When the temperature gets up to the high thirties…and even creeps up into the forties…these little kiwis feel HOT. Fortunately, a fantastic place for this to occur is Rome with its over 1,500 fountains constantly spurting fresh cool deliciously sweet water. We trudged around the city, creeping from shadow to shadow, snatching glimpses again of the Coliseum and Roman Forum, looking up longingly at Palatine Hill (remembering filling water bottles and splashing faces there yesterday), admiring the Pantheon (how can a building so large seem so un-overpowering? yet how can such a huge crowd of people waiting outside it for a service to finish, so suddenly be swallowed up inside it so that it did not seem full?), poking nose’s into Pinnochio workshops, eating sandwiches but remembering yesterday’s pizza, discussing Vivaldi and Carnival, watching an artist at work, giggling at a dog transporter….all the while stopping at almost every fountain we came across to sip and splash….to throw a coin in the fountain that would apparently ensure our return to Rome……

 

Our goals for the day completed.
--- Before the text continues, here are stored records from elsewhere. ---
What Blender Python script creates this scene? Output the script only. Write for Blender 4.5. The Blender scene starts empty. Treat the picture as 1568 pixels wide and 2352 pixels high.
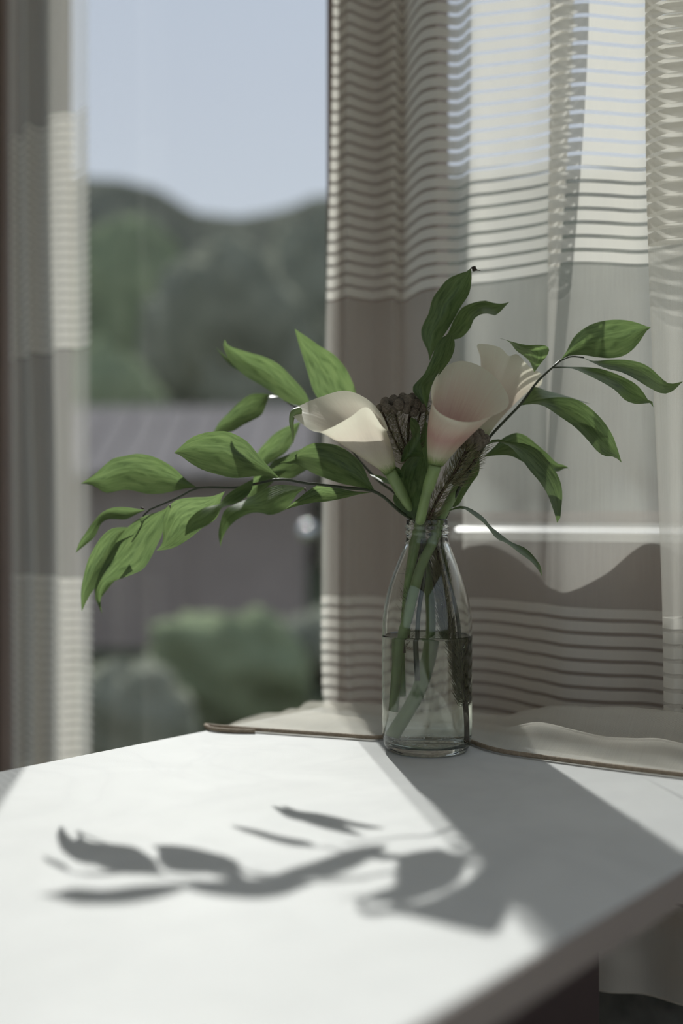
import bpy, math, random
from mathutils import Vector, noise
random.seed(7)
R = math.radians
sc = bpy.context.scene
# ------------------------------------------------------------------ camera
F, CX, HY, ZC = 2600.0, 784.0, 1190.0, 0.96     # focal length (px of 1568x2352), centre x, horizon y, eye height
cd = bpy.data.cameras.new('camera'); cam = bpy.data.objects.new('camera', cd)
sc.collection.objects.link(cam); sc.camera = cam
cam.location = (0, 0, ZC); cam.rotation_euler = (R(90), 0, 0)
cd.sensor_fit = 'VERTICAL'; cd.sensor_height = 36; cd.sensor_width = 24
cd.lens = F/2352*36; cd.shift_y = (HY-1176)/2352
cd.clip_start = .02; cd.clip_end = 500
cd.dof.use_dof = True; cd.dof.focus_distance = 1.0; cd.dof.aperture_fstop = 1.9; cd.dof.aperture_blades = 0
# ------------------------------------------------------------------ sky, sun, exposure
w = bpy.data.worlds.new('sky'); sc.world = w; w.use_nodes = True
nt = w.node_tree; nt.nodes.clear()
wo = nt.nodes.new('ShaderNodeOutputWorld'); bg = nt.nodes.new('ShaderNodeBackground')
tc = nt.nodes.new('ShaderNodeTexCoord'); sx = nt.nodes.new('ShaderNodeSeparateXYZ'); cr = nt.nodes.new('ShaderNodeValToRGB')
cr.color_ramp.elements[0].position = 0.0; cr.color_ramp.elements[0].color = (.60, .65, .69, 1)
cr.color_ramp.elements[1].position = .75; cr.color_ramp.elements[1].color = (.42, .50, .64, 1)
e = cr.color_ramp.elements.new(.35); e.color = (.50, .55, .64, 1)
nt.links.new(tc.outputs['Generated'], sx.inputs[0]); nt.links.new(sx.outputs['Z'], cr.inputs[0])
nt.links.new(cr.outputs[0], bg.inputs[0]); nt.links.new(bg.outputs[0], wo.inputs[0])
bg.inputs[1].default_value = 1.12
sl = bpy.data.lights.new('sun', 'SUN'); sl.energy = 5.1; sl.angle = R(.55); sl.color = (1, .98, .945)
sun = bpy.data.objects.new('sun', sl); sc.collection.objects.link(sun)
SUN = Vector((.144, -.99, -.78))                    # direction the light travels
sun.rotation_euler = SUN.to_track_quat('-Z', 'Y').to_euler(); sun.location = (-1, 8, 7)
vs = sc.view_settings
vs.view_transform = 'Standard'; vs.look = 'None'; vs.exposure = 0.0; vs.gamma = 1.0; vs.use_curve_mapping = False
sc.cycles.transparent_max_bounces = 20; sc.cycles.max_bounces = 14; sc.cycles.diffuse_bounces = 4; sc.cycles.glossy_bounces = 3; sc.cycles.transmission_bounces = 14
sc.cycles.use_adaptive_sampling = True; sc.cycles.adaptive_threshold = .035; sc.cycles.adaptive_min_samples = 12
sc.cycles.use_denoising = True
# ------------------------------------------------------------------ coordinates
AX_N = Vector((.770, -.637, 0)); AX_D = Vector((.637, .770, 0))   # along the window wall / towards the window
TZ = ZC-.209                                                       # table top height
def P(x, y, Y): return Vector(((x-CX)/F*Y, Y, ZC+(HY-y)/F*Y))
def ND(n, d, z): return AX_N*n+AX_D*d+Vector((0, 0, z))
def nd_at(x, d):
    k = (x-CX)/F; Y = d/(.637*k+.770); X = k*Y
    return (.770*X-.637*Y, d)
def on_table(x, y):
    Y = .209*F/(y-HY); X = (x-CX)/F*Y
    return (.770*X-.637*Y, .637*X+.770*Y)
def crop(x0, y0, s): return lambda x, y: (x0+x/s, y0+y/s)
c1 = crop(160, 720, 2.6133); c2 = crop(640, 600, 2.6133); c3 = crop(1000, 600, 2.7606); c4 = crop(820, 1160, 3.794)
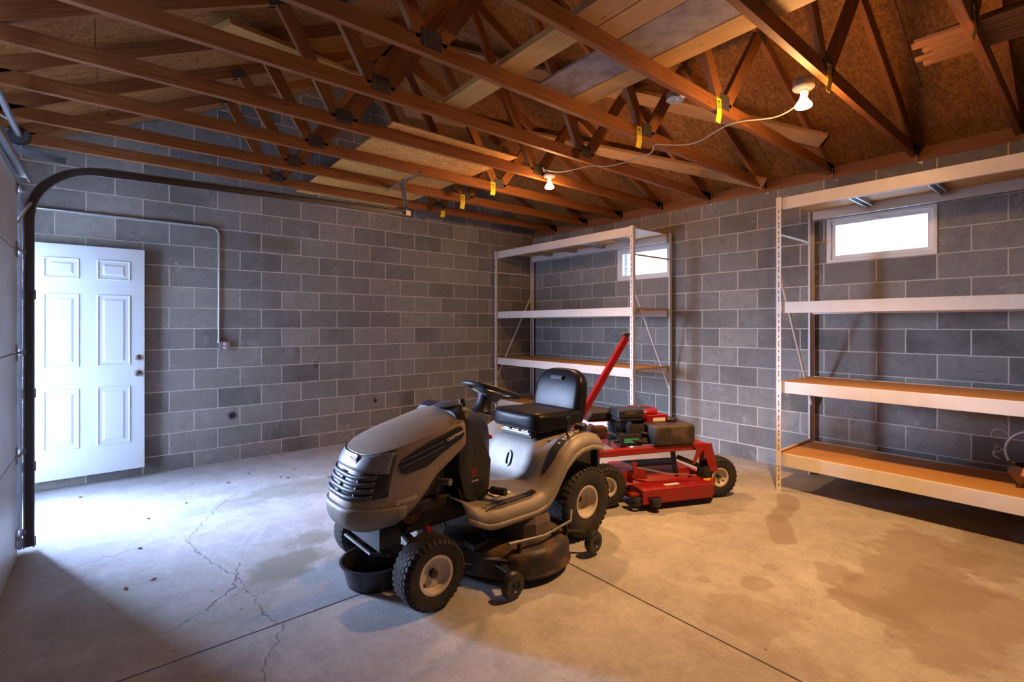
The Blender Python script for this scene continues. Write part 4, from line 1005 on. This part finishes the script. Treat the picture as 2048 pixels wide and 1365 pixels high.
# ---- mower deck
DK = bpy.data.objects.new('mower_deck', None); COL.objects.link(DK); DK.parent = TR
lob = [(.93, .20), (.91, .30), (.86, .40), (.81, .46), (.76, .53), (.68, .585), (.58, .61), (.48, .602), (.40, .575), (.33, .52), (.29, .44), (.27, .30), (.26, .10), (.27, -.15), (.30, -.40), (.38, -.52), (.55, -.58), (.72, -.54), (.84, -.42), (.90, -.25), (.93, 0)]
def smooth_poly(P_, m=3):
    out = []; n = len(P_)
    for k in range(n):
        p0, p1, p2, p3 = [Vector((*P_[(k+d_) % n], 0)) for d_ in (-1, 0, 1, 2)]
        for q in range(m):
            t_ = q/m; v = .5*((2*p1)+(-p0+p2)*t_+(2*p0-5*p1+4*p2-p3)*t_*t_+(-p0+3*p1-3*p2+p3)*t_**3); out.append((v.x, v.y))
    return out
lp = smooth_poly(lob); cx_, cy_ = .60, .02
def sc(P_, k, z): return [(cx_+(x-cx_)*k, cy_+(y-cy_)*k, z) for x, y in P_]
b = MB(); b.ring_loft([sc(lp, 1.0, .045), sc(lp, 1.015, .055), sc(lp, 1.0, .065), sc(lp, .995, .135), sc(lp, .97, .165), sc(lp, .93, .182), sc(lp, .85, .190), sc(lp, .6, .195), sc(lp, .3, .20)], False, True)
b.build('deck_shell', M['deckpaint'], DK, smooth=50)
b = MB(); b.tube([(x, y, .048) for x, y in lp], .007, 6, closed=True); b.build('deck_rim', M['deckpaint'], DK, smooth=50)
cov = [(.64, .335), (.62, .43), (.56, .475), (.46, .475), (.40, .43), (.385, .34), (.42, .26), (.60, .26)]
def scc(P_, k, z): 
    ax = sum(p[0] for p in P_)/len(P_); ay = sum(p[1] for p in P_)/len(P_)
    return [(ax+(x-ax)*k, ay+(y-ay)*k, z) for x, y in P_]
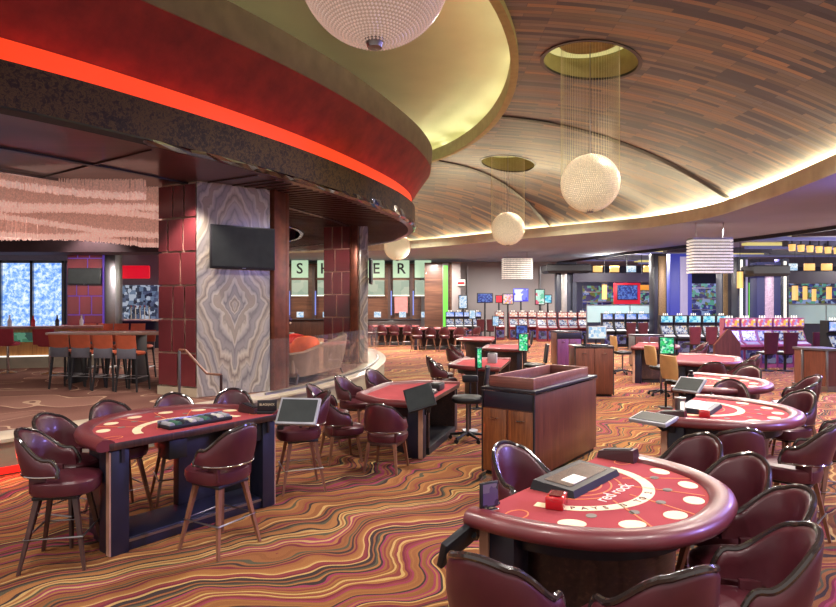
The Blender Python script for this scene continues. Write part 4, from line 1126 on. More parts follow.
PINK = screen('pink_topper', [S(255, 214, 220), S(255, 170, 120), S(240, 110, 140), S(255, 240, 220), S(190, 150, 230), S(255, 200, 90)], 1.0, 11)
AQUA = screen('aqua_topper', [S(110, 220, 240), S(170, 236, 250), S(60, 170, 220), S(210, 246, 252)], 1.0, 10)
SKY = screen('sky_topper', [S(150, 190, 250), S(190, 200, 250), S(220, 226, 255), S(110, 150, 240)], 1.0, 10)
BUBB = screen('bubble_topper', [S(255, 236, 214), S(255, 206, 180), S(240, 110, 90), S(255, 250, 240)], 1.0, 12)
REELS = screen('reel_screen', [S(190, 200, 226), S(120, 130, 180), S(220, 224, 240), S(70, 80, 140), S(230, 200, 160)], .75, 14)
ART = screen('violet_art', [S(96, 70, 160), S(70, 60, 130), S(120, 110, 190), S(160, 160, 200)], .35, 6)
PINKB = mat('rose_cabinet', S(150, 76, 96), .4)
kA = Kind(lambda: make_slot(PINK, REELS, PINKB, ART))
kB = Kind(lambda: make_slot(AQUA, REELS, M_PLASTIC, ART))
kC = Kind(lambda: make_slot(SKY, REELS, M_PLASTIC, ART))
kD = Kind(lambda: make_slot(BUBB, REELS, mat('red_cabinet', S(110, 34, 40), .4), ART))
def make_slot_chair():
    t = thing('slot_chair', 'x', 'chair')
    MB().lathe([(.001, 0), (.22, 0), (.22, .02), (.05, .04), (.04, .05), (.04, .5), (.001, .5)], 20).build('pedestal', M_BLACK, t)
    seat_mesh(.60, .23, .10).build('seat', M_BLACK, t)
    r = []
    for k in range(9):
        f = k/8; z = .55 + .66*f; w_ = .19 + .045*f
        r.append([(x*w_, -.25 - .05*f + yy*.035, z) for x, yy in (se(2*PI*i/20, 3.2) for i in range(20))])
    MB().loft(r).build('backrest', M_LEATHER, t, smooth=50)
    return t
kS = Kind(make_slot_chair)
ordn = ['first', 'second', 'third', 'fourth', 'fifth', 'sixth', 'seventh', 'eighth', 'ninth']
AY = 19.3
for i in range(5):
    x = (738.5 + 18.1*i - 418)*AY/600
    kA((x, AY+.45+.08*i, 0), 0, 'rose slot machine, %s from the wooden end panel' % ordn[i], 'rose slot machines')
for i, px in enumerate((766, 785)):
    kS(((px-418)*18.7/600, 18.7, 0), 0, 'maroon high backed slot chair, %s before the rose machines' % ordn[i], 'slot chairs')
kS((12.35, 18.9, 0), .3, 'wide maroon slot chair seen over the wooden stand', 'slot chairs')
def end_panel(label, loc, rz, s=1.0):
    t = thing('end_panel', label, 'panel', loc, rz, 'wooden end panels')
    P_ = [(-.55, 0), (-.55, .78), (.02, 1.24), (.10, 1.24), (.55, .80), (.55, 0)]
    MB().hexa([(-.03, y*s, z*s) for y, z in P_], [(.03, y*s, z*s) for y, z in P_]).build('panel', M_PODSIDE, t, smooth=0)
    MB().box((-.034, 0, .5*s), (.012, .03, .95*s)).build('batten', M_EDGE, t, smooth=0)
    return t
end_panel('wooden gabled end panel at the start of the rose machines', (9.68, 18.8, 0), -1.15, 1.05)
end_panel('dark wooden gabled panel behind the wooden stand', (12.9, 18.2, 0), -.9, 1.0)
BY = 24.0
for i, px in enumerate((670.5, 684.8, 699, 713.3, 727.5)):
    kB(((px-418)*BY/600, BY+.4, 0), 0, 'aqua lit slot machine, %s from the dark post' % ordn[i], 'aqua slot machines')
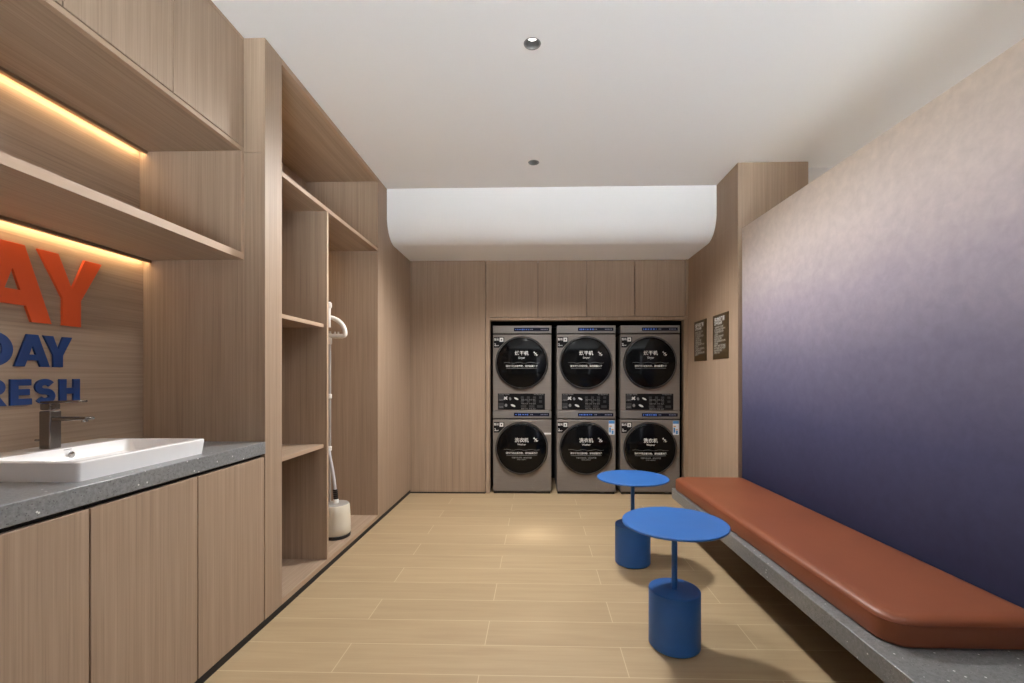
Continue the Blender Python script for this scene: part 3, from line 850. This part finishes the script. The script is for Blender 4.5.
def cushion():
    y0, y1 = 1.425, 3.425
    fr = lambda y: xfront(y) + .007 + .040 * (3.4 - y) / 2
    bk = lambda y: xpan(y) - .006
    # plan outline with rounded front corners
    def outline(ins):
        P = []
        r = .085 - ins
        def corner(cx, cy, a0, rr, n=8):
            for i in range(n + 1):
                a = radians(a0 + 90 * i / n); P.append((cx + rr * cos(a), cy + rr * sin(a)))
        rb = .02
        ya, yb = y0 + ins, y1 - ins
        corner(fr(y0) + ins + r, ya + r, 180, r)                    # near front
        corner(bk(y0) - ins - rb, ya + rb, 270, rb)                  # near back
        corner(bk(y1) - ins - rb, yb - rb, 0, rb)
        rf = .06
        corner(fr(y1) + ins + rf, yb - rf, 90, rf)
        # subdivide long sides
        Q = []
        for i in range(len(P)):
            a, b = P[i], P[(i + 1) % len(P)]; L = math.hypot(b[0] - a[0], b[1] - a[1]); n = max(1, round(L / .12))
            n = 16 if L > 1 else (4 if L > .2 else 1)
            for k in range(n): Q.append((a[0] + (b[0] - a[0]) * k / n, a[1] + (b[1] - a[1]) * k / n))
        return Q
    t = thing('bench_cushion', 'long tan leather cushion lying on the grey bench', 'cushion', (1.3, 2.4, .35))
    z0 = .3505; h = .096
    bm = bmesh.new(); rings = []
    for ins, z in ((.012, 0), (.003, .006), (0, .02), (0, .062), (.001, .072), (.006, .082), (.016, .090), (.034, .0945), (.06, h)):
        rings.append([bm.verts.new((x, y, z0 + z)) for x, y in outline(ins)])
    n = len(rings[0])
    for Aq, Bq in zip(rings, rings[1:]):
        for i in range(n):
            j = (i + 1) % n; bm.faces.new((Aq[i], Aq[j], Bq[j], Bq[i]))
    bm.faces.new(rings[-1]); bm.faces.new(rings[0][::-1])
    obj('pad', bm, LEATHER, t, smooth=True)
    # stitched seam round the top edge
    bm = bmesh.new(); P = [(x, y, z0 + .0735) for x, y in outline(.0005)]; P.append(P[0])
    tube(bm, P, .0016, 6, cap=False); obj('seam', bm, PIPING, t, smooth=True)
cushion()

# ------------------------------------------------------------------ blue side tables
def side_table(cx, cy, r, lab, dx):
    t = thing('side_table', lab, 'side table', (cx, cy, 0), 'round blue side tables')
    bm = bmesh.new(); lathe(bm, [(.0001, .004), (.108, .004), (.1115, .008), (.1115, .245), (.1105, .248), (.108, .2495), (.104, .2495), (.0001, .2495)], (cx, cy, 0), seg=96)
    b = obj('base', bm, BLUE, t, smooth=True)
    bm = bmesh.new(); lathe(bm, [(.0001, 0), (.104, 0), (.104, .005), (.0001, .005)], (cx, cy, 0), seg=64); obj('glide', bm, BLACKPL, b)
    bm = bmesh.new(); lathe(bm, [(.0001, .2492), (.0125, .2492), (.0125, .5395), (.0001, .5395)], (cx + dx, cy, 0), seg=32)
    obj('post', bm, BLUE, t, smooth=True)
    bm = bmesh.new(); lathe(bm, [(.0001, .539), (r - .012, .539), (r - .004, .539), (r - .0006, .5415), (r, .544), (r - .0006, .547), (r - .003, .549), (r - .010, .549), (.0001, .549)], (cx, cy, 0), seg=128)
    obj('tabletop', bm, BLUE, t, smooth=True)
side_table(.612, 2.03, .2295, 'round blue pedestal side table nearer the camera, in front', .0)
side_table(.612, 2.915, .2265, 'round blue pedestal side table farther back, near the washers', .0)

# ------------------------------------------------------------------ lights
def spot(x, y, e, size=170, blend=.6, col=(1, .93, .85), r=.03):
    l = bpy.data.lights.new('downlight_or_fill_beam', 'SPOT'); l.energy = e; l.spot_size = radians(size); l.spot_blend = blend; l.color = col; l.shadow_soft_size = r
    o = bpy.data.objects.new('downlight_or_fill_beam', l); C.objects.link(o); o.location = (x, y, ZC - .004); return o
for (lx, ly), e in zip(LIGHTS, (96, 400, 10, 3)):
    o = spot(lx, ly, e, 158 if ly < 3 else 153, 1.0 if ly < 3 else .72, (1, .99, .975), .15)
    if ly > 3: o.rotation_euler = (radians(-18), 0, 0)   # the far lamp is tipped away from the soffit
spot(3.5, 2.7, 40, 150, 1.0)  # unseen fill lamp added to brighten the far plaster wall
spot(3.2, .4, 80, 150, 1.0)  # second added fill without a fixture, lifts the ceiling beyond the partition
wd = bpy.data.worlds.new('uplight_world'); S.world = wd; wd.use_nodes = True
wn = wd.node_tree; bg = wn.nodes['Background']
# invented world light: dim above, bright below the horizon to lift ceiling and soffit
tc = wn.nodes.new('ShaderNodeTexCoord'); sx = wn.nodes.new('ShaderNodeSeparateXYZ'); mr = wn.nodes.new('ShaderNodeMapRange'); mr.interpolation_type = 'SMOOTHSTEP'
wn.links.new(tc.outputs['Generated'], sx.inputs[0]); wn.links.new(sx.outputs['Z'], mr.inputs['Value'])
for k, v in (('From Min', -.30), ('From Max', -.16), ('To Min', WLOW), ('To Max', WHIGH)): mr.inputs[k].default_value = v
wn.links.new(mr.outputs[0], bg.inputs['Strength']); bg.inputs[0].default_value = WCOL

# ------------------------------------------------------------------ camera
cam = bpy.data.cameras.new('camera'); co = bpy.data.objects.new('camera', cam); C.objects.link(co)
cam.sensor_fit = 'HORIZONTAL'; cam.sensor_width = 36; cam.lens = 36 * 450 / 1024
cam.shift_x = -(525.8 - 512) / 1024; cam.shift_y = (376 - 341.5) / 1024
cam.clip_start = .05
co.location = (0, 0, 1.2); co.rotation_euler = (radians(90), 0, radians(1.5))
S.camera = co
S.view_settings.view_transform = 'Standard'; S.view_settings.look = 'None'
S.view_settings.exposure = .37; S.view_settings.gamma = 1; S.view_settings.use_curve_mapping = False
S.cycles.use_denoising = True
S.cycles.max_bounces = 10; S.cycles.diffuse_bounces = 6
S.cycles.sample_clamp_indirect = 6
By 2pm.
We try not to do too much in a day, preferring to take it slowly and not send the kids over the brink. But, as I say, it was only 2pm (the time of day when sensible people would retire to their hotel swimming pools for a couple of hours, leaving the heat to do its thing) and being neither sensible, nor staying in a hotel, we continued walking. When you’ve only got two days, you want to make the most of it. Besides, when we had voiced Rome plans to friends and family at home…plans that omitted the Vatican City….we received a flurry of emails in our inbox. You’ve got to get at least to St Peter’s. You can’t go to Rome and not visit da Pope. Who will crack the da Vinci code if you don’t go?
So we kept walking. Down beside the Tiber River, under the bridges, over the bridges. Right on up to the basilica. It was too hot to go find the spot where all the columns line up. We just tacked ourselves on the end of the entrance line and hoped the shadow cast by the building would quickly gather us in.

 

We spent so long in this, the biggest church in Christendom, that it was late when we came out. Too late to consider the trek to the Sistine Chapel, too late to admire any more art work, no matter how famous. Too late to invite the Pope to share our last bunch of grapes. Time only to stop at one more fountain before finding a bus to get back to the tram that would take us to our final bus (you can only walk so far in the heat, and the bus trip extended our tour of Rome!) When you’re only in Rome for two days, you push the kids just past their limits….and on the odd occasion are rewarded with them coping. Maybe it was the fountains.